Let $\varphi:G\rightarrow H$ be a homomorphism of groups. I'm trying to understand why the induced map $\varphi'(xG')=\varphi(x)H'$ is well defined.
So if $xG'=yG'$ then $xy^{-1}\in G'$ and then $\varphi'(xy^{-1}G')=\varphi(xy^{-1})H'=\varphi(x)\varphi(y)^{-1}H'$ and also $\varphi'(xy^{-1}G)=\varphi'(G)=\varphi(1)H'=H'$, and so $\varphi(x)H'=\varphi(y)H'$.
Is this enough to show well defined? There was no use of any properties of the commutator.
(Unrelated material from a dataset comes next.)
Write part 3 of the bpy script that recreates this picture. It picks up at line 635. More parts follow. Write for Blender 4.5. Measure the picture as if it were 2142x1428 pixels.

I didn't understand your reasoning, but in general if $G_0 \subset G$ and $H_0 \subset H$ are normal subgroups, and $\varphi: G \rightarrow H$ is a homomorphism mapping $G_0$ into $H_0$, then the homomorphism $\overline{\varphi}: G/G_0 \rightarrow H/H_0$ sending $gG_0$ to $\varphi(g) H_0$ is well defined.
In fact, it suffices to show that if $S$ is a subset of $G$ which generates $G_0$, then $\varphi(S) \subset H_0$.
Granting the above, all you need to show in your case is that commutators in $G$ are sent to commutators in $H$ by $\varphi$.